Privatrundfunk: Staatsferne eines Staatsministers
Der neue Intendant der bayerischen ARD-Anstalt ist ein ehemaliger Regierungssprecher. Jetzt wird auch noch der Privatfunk von einem kontrolliert, der bisher Staatsminister war.
Um die ganze Absurdität der Präsidentenwahl bei Bayerns Landesmedienanstalt zu offenbaren, braucht es nur einen Satz: "Nun gilt es für den Staatsminister, seine Staatsferne unter Beweis zu stellen", sagt der FDP-Abgeordnete Tobias Thalhammer am Morgen nach der Wahl. Ein staatsferner Staatsminister - das wäre nicht nur in Bayern etwas ganz neues.
Der Medienrat, das oberste Gremium der BLM, hat am Donnerstag mit 33 zu 11 Stimmen Siegfried Schneider zum obersten und offiziell unabhängigen Medienaufseher im Freistaat gewählt. Schneider, den Staatskanzleiminister, den CSU-Oberbayern-Vorsitzenden. Er sei sich sicher, dass Schneider "die neue Aufgabe mit seiner großen medienpolitischen Erfahrung glänzend meistern wird", verkündete Ministerpräsident Horst Seehofer.
Dabei beschäftigt sich Schneider erst seit zwei Jahren mit Medienpolitik. Trotzdem setzte sich der gelernte Volksschullehrer von der CSU am Donnerstag klar gegen Gabriele Goderbauer-Marchner durch.
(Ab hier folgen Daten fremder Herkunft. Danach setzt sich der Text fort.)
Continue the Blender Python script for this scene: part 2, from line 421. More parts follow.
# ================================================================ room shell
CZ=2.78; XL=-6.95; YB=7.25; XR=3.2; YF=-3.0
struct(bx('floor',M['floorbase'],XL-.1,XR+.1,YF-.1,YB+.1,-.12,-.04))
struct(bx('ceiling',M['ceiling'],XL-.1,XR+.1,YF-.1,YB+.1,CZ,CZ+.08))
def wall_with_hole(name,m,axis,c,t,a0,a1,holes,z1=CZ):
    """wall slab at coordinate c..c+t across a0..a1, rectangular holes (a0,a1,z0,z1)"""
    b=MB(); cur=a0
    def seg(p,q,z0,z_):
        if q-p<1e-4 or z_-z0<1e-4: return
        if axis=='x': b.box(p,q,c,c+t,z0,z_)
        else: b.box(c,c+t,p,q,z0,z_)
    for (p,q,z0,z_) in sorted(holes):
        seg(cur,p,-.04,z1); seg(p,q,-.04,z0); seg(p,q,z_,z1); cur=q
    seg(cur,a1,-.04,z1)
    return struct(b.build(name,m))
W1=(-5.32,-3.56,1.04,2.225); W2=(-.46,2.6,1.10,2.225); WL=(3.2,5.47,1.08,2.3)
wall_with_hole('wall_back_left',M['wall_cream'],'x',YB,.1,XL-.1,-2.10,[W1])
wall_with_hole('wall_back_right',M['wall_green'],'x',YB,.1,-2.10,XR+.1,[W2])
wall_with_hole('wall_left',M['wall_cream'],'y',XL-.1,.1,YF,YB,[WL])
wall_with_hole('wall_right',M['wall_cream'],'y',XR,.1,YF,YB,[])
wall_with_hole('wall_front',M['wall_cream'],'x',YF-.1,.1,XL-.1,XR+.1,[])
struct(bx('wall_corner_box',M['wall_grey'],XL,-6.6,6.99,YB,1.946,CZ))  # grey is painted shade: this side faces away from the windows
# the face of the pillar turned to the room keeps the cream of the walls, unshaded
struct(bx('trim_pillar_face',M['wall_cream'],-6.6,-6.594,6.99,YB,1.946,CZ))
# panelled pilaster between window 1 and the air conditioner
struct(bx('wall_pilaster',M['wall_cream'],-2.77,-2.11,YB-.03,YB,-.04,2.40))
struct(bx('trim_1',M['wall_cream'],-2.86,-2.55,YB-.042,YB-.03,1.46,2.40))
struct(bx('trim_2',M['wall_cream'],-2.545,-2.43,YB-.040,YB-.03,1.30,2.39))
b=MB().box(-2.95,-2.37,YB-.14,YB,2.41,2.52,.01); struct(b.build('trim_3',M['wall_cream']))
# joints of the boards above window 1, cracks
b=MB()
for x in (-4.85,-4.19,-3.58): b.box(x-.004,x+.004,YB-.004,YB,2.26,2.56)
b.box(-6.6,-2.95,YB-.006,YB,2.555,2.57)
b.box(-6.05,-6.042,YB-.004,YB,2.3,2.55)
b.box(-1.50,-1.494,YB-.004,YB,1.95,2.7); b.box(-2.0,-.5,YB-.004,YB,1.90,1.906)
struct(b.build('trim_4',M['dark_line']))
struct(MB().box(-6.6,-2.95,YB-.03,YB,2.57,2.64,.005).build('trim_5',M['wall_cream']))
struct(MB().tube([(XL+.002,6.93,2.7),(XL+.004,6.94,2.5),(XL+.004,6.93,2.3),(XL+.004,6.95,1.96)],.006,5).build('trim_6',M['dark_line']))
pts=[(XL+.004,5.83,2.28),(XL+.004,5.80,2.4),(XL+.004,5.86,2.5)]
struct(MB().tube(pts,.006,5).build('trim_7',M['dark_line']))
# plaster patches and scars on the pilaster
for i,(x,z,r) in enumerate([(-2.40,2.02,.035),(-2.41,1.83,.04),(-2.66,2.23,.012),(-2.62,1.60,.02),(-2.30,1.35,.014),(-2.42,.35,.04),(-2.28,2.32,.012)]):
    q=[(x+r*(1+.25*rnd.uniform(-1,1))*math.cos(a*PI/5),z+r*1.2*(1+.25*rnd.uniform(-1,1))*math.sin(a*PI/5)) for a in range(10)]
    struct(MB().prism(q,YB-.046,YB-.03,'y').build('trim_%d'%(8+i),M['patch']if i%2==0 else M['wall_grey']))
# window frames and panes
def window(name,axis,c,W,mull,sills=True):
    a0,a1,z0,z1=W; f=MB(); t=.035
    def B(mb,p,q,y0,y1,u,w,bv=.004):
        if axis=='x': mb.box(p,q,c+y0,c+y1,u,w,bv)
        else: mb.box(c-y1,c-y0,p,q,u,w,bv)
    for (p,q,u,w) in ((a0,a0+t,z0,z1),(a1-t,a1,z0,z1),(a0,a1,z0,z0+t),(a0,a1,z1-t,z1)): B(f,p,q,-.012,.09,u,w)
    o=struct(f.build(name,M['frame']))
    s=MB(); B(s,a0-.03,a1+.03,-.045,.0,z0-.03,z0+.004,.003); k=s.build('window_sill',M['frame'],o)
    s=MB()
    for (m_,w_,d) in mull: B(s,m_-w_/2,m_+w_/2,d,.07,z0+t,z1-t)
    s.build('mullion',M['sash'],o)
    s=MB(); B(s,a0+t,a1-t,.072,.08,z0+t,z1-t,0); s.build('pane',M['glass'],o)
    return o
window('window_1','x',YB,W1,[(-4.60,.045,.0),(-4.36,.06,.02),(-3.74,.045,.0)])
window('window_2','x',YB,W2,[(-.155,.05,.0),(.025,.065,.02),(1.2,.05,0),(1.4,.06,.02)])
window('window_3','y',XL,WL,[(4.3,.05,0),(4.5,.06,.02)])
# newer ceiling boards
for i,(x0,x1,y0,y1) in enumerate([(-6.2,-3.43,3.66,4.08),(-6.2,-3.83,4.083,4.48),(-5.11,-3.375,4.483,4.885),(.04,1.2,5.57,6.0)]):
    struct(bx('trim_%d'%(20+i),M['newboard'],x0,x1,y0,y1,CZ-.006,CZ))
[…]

Die hat zwar jahrelange Erfahrung als Medienprofessorin und ist auch CSU-Mitglied, ihre Kandidatur wurde aber von SPD, Grünen, FDP und den Freien Wählern unterstützt. Ein chancenloses Unternehmen gegen die CSU-Übermacht im Medienrat.
Die Mehrheit der Sitze in dem Gremium gehört zwar keine Parteien, sondern unabhängigen Verbänden. Doch die sind häufig so CSU-nah, dass sie im Medienrat konsequenterweise gleich von CSU-Politikern vertreten werden. Für den Landessportverband im Medienrat: der CSU-Landtagsabgeord Bernd Kränzle. Für den Bauernverband: die CSU-Bundestagsabgeordnete Marlene Mortler. "Dadurch kommt der CSU mehr Gewicht zu, als ihr zusteht", ärgert sich FDP-Mann Thalhammer.
Die meisten anderen Verbandsvertreter erhofften sich Vorteile durch die in Zukunft noch größere Nähe zur Regierung, meint Ulrike Gote von den Grünen. "Das Wahlergebnis hat auch damit zu tun, dass viele Medienräte wirtschaftliche Interessen verfolgen." Eine besonders harte Aufsicht haben die bayerischen Privatsender wohl unter dem zukünftigen BLM-Chef nicht zu befürchten. Stattdessen will er kräftig Geld verteilen.
Schneider hat angekündigt, er wolle die technische Infrastruktur der privaten Lokalsender fördern. Bislang fördert die BLM vor allem das Programm der Sender. Wer Geld will, muss relevante Inhalte senden. Das könnte sich unter Schneider ändern, befürchtet Grünen-Politikerin Gote. Schneiders Ideen zur Privatfunk-Förderung seien "schwierig".
Leser*innenkommentare
Hans Sax
Gast
Dumpf grollt’s und brodelt’s nun im Goderkoben,
nicht ums Verrecken mag wer Schneidern loben.
Statt in der großen Politik zu werkeln,
bleibt Zeit fürs Schachspiel mit den Goderferkeln.
Enno
Gast
Nun singen wir fröhlich "Gallippe, Gallappe"
und pfeifen uns eins auf die Goder-Attrappe.
Jung Siegfried, der wrf sie zum Campus hinaus
und hält sie nun auch aus dem Medienhaus raus.
Martin E.
Gast
Hätt ich ja nie gedacht, dass ich dies mal schreiben würde: Aber irgendwie hier schon Respekt für die FDP, dass sie sich so offen gegen den CSU-Klüngel stellt. Zwar ohne Erfolg, aber ein Schritt in die richtige Richtung. Mehr kann mna glaube ich in Bayern noch nicht erwarten.